*Goal of the exercise*.
Which lines come from the start of the records through the line that holds "ng.links.new(gt.outputs[0], join.inputs[0])"? Write them out word for word.

*Supplied entries*.
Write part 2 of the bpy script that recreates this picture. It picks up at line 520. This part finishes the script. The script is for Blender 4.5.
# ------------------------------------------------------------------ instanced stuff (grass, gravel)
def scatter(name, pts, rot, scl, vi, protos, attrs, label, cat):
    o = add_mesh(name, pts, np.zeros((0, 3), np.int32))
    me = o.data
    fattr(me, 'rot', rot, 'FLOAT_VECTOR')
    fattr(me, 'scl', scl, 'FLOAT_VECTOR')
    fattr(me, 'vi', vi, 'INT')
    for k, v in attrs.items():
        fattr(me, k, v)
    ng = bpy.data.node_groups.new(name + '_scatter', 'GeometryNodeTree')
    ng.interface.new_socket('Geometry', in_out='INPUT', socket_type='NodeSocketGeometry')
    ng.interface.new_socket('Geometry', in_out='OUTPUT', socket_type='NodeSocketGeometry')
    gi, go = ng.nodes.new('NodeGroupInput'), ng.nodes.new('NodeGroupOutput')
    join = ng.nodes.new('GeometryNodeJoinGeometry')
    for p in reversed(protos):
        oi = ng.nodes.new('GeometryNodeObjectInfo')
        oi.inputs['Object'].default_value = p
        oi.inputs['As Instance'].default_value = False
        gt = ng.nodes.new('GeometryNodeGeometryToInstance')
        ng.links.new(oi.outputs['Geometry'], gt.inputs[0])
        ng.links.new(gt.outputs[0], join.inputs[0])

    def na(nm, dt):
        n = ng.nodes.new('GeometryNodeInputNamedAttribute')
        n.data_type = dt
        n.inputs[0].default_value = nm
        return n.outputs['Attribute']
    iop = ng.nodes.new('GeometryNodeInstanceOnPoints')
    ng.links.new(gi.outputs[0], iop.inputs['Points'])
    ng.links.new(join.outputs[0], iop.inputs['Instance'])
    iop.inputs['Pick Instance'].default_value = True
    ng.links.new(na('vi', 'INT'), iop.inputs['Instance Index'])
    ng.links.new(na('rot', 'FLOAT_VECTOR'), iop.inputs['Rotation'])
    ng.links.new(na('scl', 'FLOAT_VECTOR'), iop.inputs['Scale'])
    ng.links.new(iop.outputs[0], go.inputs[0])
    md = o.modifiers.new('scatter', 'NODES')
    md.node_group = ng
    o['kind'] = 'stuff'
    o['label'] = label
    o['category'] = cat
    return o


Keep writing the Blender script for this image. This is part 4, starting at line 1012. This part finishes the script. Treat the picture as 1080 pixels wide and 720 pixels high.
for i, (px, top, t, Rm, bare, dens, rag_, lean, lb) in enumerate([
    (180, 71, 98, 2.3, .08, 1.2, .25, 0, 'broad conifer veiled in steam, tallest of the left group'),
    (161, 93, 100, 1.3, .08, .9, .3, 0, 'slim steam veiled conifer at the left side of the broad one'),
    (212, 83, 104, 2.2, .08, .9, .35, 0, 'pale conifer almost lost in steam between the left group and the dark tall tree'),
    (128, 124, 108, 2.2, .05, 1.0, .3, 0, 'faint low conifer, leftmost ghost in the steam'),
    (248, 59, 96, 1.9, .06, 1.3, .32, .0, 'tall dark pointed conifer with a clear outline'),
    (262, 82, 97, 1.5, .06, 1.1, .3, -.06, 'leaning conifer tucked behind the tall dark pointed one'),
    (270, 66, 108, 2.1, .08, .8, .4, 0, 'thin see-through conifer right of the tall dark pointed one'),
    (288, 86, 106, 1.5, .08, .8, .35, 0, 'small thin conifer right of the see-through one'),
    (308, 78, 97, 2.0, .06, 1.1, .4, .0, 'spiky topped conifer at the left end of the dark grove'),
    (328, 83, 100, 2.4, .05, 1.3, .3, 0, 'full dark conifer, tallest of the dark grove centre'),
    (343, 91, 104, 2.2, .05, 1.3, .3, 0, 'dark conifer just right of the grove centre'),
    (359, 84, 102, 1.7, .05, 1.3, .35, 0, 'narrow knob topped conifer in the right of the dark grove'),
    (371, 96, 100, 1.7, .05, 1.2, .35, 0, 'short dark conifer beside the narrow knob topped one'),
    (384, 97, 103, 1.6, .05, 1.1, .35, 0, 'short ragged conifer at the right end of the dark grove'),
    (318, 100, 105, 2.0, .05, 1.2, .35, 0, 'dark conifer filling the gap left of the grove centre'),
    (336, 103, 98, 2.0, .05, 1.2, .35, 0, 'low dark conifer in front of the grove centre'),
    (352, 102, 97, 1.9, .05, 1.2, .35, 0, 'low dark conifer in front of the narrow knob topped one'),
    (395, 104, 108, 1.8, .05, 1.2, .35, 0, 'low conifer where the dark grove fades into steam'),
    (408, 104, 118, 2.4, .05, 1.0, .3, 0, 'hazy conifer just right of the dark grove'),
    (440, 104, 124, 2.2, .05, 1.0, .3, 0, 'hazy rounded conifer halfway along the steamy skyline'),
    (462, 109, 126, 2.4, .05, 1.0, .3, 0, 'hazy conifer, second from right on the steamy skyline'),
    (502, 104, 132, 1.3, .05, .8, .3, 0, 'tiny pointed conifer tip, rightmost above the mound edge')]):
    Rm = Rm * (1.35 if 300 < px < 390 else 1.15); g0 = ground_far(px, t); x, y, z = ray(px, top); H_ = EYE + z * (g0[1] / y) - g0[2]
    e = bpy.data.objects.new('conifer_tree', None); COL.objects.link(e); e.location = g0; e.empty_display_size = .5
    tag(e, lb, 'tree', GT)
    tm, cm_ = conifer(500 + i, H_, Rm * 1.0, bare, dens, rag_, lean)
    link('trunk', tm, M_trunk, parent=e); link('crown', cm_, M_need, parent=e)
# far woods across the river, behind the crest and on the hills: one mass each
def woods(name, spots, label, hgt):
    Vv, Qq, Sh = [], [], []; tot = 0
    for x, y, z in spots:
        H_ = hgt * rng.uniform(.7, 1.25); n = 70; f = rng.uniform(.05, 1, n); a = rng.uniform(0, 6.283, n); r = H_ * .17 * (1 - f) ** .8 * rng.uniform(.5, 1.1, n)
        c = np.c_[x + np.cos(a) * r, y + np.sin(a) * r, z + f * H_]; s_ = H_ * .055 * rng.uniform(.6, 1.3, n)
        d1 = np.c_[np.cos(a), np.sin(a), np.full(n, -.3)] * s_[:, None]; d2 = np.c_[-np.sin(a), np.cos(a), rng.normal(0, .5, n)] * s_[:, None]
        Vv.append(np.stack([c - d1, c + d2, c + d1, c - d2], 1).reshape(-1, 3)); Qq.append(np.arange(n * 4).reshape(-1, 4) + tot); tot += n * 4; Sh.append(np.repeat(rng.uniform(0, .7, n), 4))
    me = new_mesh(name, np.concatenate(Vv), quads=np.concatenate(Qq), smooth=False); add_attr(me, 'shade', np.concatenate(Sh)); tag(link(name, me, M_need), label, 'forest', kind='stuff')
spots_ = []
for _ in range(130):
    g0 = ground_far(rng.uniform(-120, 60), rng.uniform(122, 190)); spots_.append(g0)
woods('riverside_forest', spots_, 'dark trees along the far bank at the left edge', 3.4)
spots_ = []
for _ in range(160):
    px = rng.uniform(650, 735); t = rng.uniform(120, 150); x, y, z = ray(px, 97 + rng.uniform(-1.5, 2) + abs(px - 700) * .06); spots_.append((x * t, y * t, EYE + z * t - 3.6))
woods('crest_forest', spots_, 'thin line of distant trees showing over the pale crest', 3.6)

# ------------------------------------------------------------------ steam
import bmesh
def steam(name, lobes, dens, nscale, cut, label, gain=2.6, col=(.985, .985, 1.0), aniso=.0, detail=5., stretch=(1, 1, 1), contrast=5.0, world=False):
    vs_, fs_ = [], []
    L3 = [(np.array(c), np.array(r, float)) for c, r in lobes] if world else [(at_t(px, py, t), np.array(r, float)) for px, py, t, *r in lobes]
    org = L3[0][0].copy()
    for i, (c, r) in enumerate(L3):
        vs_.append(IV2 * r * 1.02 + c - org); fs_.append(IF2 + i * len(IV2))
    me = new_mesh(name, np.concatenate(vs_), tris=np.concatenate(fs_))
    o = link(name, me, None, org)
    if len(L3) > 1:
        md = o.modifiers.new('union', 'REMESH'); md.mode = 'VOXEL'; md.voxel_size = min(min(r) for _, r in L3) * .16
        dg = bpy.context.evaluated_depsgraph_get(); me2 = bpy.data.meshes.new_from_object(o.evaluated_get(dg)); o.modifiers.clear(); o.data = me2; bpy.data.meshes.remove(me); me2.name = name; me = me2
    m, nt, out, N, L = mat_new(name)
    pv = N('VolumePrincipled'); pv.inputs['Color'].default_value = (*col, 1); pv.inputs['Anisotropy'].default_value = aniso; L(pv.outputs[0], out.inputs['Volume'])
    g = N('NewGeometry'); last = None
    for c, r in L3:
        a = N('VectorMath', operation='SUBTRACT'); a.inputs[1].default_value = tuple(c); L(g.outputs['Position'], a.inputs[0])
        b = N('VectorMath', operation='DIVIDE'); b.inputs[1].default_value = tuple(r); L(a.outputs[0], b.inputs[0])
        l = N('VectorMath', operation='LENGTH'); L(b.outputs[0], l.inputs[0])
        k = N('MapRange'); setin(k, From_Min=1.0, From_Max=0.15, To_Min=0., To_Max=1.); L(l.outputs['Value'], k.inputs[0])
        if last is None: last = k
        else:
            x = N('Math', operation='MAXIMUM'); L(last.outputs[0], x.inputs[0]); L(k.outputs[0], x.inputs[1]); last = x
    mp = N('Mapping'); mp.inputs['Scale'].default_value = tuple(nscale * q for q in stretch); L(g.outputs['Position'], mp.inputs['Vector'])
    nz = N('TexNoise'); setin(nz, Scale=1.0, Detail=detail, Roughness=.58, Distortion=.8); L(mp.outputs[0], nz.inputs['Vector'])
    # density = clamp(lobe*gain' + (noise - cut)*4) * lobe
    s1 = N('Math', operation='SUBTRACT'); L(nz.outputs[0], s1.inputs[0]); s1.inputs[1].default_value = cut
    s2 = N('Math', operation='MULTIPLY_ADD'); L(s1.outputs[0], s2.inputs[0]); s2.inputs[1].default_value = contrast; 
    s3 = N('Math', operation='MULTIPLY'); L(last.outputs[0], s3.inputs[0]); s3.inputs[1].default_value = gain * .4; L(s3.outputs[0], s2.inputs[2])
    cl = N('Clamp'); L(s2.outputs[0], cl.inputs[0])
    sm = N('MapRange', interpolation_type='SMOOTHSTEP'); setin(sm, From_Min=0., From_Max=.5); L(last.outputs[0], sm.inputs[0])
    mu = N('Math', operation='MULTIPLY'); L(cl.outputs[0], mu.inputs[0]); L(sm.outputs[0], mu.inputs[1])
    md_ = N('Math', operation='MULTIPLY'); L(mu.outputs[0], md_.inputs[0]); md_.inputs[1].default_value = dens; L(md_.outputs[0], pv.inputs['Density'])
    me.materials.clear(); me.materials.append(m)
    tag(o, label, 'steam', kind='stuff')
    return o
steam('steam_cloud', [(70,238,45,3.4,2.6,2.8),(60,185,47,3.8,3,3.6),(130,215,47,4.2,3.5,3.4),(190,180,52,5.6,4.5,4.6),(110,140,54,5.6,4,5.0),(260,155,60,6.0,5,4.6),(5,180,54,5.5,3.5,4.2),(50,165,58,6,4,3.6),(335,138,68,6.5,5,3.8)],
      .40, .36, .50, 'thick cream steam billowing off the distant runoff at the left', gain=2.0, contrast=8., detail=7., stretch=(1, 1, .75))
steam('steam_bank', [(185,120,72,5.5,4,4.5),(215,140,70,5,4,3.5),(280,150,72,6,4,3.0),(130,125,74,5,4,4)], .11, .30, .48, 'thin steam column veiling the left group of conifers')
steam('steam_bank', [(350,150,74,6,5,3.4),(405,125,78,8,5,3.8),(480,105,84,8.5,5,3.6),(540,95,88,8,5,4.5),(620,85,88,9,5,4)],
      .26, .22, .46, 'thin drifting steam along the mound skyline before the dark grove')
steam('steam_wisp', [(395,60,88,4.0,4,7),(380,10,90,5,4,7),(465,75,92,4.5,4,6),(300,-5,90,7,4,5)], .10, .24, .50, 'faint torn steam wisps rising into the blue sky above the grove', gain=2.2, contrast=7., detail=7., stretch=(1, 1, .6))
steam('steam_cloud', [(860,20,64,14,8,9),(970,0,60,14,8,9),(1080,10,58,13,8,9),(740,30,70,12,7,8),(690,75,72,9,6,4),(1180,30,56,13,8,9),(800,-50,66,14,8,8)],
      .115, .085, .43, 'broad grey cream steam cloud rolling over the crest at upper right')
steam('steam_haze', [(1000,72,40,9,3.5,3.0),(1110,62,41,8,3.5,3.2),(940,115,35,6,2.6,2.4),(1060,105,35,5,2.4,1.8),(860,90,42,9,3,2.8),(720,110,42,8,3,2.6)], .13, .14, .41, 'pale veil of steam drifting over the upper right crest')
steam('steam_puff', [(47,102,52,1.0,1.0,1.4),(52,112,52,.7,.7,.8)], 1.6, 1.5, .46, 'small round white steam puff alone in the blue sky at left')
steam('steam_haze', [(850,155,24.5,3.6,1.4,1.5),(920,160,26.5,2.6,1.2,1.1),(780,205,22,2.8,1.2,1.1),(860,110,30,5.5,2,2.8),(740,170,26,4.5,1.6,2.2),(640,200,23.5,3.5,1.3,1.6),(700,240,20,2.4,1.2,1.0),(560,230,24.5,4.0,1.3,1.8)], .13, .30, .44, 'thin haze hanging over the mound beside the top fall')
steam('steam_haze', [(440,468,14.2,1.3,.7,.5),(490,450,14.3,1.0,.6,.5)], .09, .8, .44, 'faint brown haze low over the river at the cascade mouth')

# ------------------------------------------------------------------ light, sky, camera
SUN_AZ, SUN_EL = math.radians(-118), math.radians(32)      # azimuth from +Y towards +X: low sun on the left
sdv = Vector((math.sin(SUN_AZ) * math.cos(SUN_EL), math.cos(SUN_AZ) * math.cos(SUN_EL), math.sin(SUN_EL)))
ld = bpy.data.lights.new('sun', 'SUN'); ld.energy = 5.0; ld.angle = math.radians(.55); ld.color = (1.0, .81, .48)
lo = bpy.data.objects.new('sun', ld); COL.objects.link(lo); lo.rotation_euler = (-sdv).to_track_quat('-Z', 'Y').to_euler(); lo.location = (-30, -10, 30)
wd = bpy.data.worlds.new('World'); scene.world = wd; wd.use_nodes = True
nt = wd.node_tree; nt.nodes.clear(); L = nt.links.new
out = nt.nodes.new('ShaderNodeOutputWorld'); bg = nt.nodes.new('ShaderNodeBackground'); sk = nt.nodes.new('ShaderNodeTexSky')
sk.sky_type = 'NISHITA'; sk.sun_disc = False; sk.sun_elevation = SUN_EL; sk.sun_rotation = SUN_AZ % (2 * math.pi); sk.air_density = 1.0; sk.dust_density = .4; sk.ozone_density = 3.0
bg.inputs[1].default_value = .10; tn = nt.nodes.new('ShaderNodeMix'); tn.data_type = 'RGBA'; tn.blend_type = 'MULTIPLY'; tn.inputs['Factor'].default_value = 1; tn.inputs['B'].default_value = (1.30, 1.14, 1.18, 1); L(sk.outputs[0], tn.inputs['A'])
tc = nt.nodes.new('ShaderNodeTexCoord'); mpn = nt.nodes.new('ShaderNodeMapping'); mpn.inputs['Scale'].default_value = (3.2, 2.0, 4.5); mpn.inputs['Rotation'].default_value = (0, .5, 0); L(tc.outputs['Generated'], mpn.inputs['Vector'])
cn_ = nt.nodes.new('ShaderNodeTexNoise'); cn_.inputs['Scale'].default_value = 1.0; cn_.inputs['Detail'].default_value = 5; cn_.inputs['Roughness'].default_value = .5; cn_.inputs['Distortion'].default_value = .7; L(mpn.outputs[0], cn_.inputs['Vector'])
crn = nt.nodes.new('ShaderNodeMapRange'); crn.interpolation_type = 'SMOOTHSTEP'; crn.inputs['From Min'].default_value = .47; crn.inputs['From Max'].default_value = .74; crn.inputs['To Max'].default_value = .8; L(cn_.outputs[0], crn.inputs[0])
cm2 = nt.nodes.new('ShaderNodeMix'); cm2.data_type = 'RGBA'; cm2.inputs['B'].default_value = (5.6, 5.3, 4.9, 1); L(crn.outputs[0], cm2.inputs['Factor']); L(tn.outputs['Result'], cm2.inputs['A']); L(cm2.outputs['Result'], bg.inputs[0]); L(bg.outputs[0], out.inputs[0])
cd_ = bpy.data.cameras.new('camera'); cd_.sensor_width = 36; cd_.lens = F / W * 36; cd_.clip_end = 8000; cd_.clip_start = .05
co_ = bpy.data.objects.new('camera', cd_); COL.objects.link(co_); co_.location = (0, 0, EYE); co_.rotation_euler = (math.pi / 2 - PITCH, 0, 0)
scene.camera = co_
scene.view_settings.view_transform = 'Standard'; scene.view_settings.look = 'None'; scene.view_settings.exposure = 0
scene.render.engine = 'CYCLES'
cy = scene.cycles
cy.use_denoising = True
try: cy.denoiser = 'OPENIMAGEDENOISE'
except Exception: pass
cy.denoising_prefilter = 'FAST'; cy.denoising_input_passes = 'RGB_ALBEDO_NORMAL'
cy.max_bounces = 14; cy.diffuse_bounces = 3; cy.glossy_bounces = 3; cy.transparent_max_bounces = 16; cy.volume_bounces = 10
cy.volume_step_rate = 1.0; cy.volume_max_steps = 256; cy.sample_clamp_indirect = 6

*The answer*.
Write part 2 of the bpy script that recreates this picture. It picks up at line 520. This part finishes the script. The script is for Blender 4.5.
# ------------------------------------------------------------------ instanced stuff (grass, gravel)
def scatter(name, pts, rot, scl, vi, protos, attrs, label, cat):
    o = add_mesh(name, pts, np.zeros((0, 3), np.int32))
    me = o.data
    fattr(me, 'rot', rot, 'FLOAT_VECTOR')
    fattr(me, 'scl', scl, 'FLOAT_VECTOR')
    fattr(me, 'vi', vi, 'INT')
    for k, v in attrs.items():
        fattr(me, k, v)
    ng = bpy.data.node_groups.new(name + '_scatter', 'GeometryNodeTree')
    ng.interface.new_socket('Geometry', in_out='INPUT', socket_type='NodeSocketGeometry')
    ng.interface.new_socket('Geometry', in_out='OUTPUT', socket_type='NodeSocketGeometry')
    gi, go = ng.nodes.new('NodeGroupInput'), ng.nodes.new('NodeGroupOutput')
    join = ng.nodes.new('GeometryNodeJoinGeometry')
    for p in reversed(protos):
        oi = ng.nodes.new('GeometryNodeObjectInfo')
        oi.inputs['Object'].default_value = p
        oi.inputs['As Instance'].default_value = False
        gt = ng.nodes.new('GeometryNodeGeometryToInstance')
        ng.links.new(oi.outputs['Geometry'], gt.inputs[0])
        ng.links.new(gt.outputs[0], join.inputs[0])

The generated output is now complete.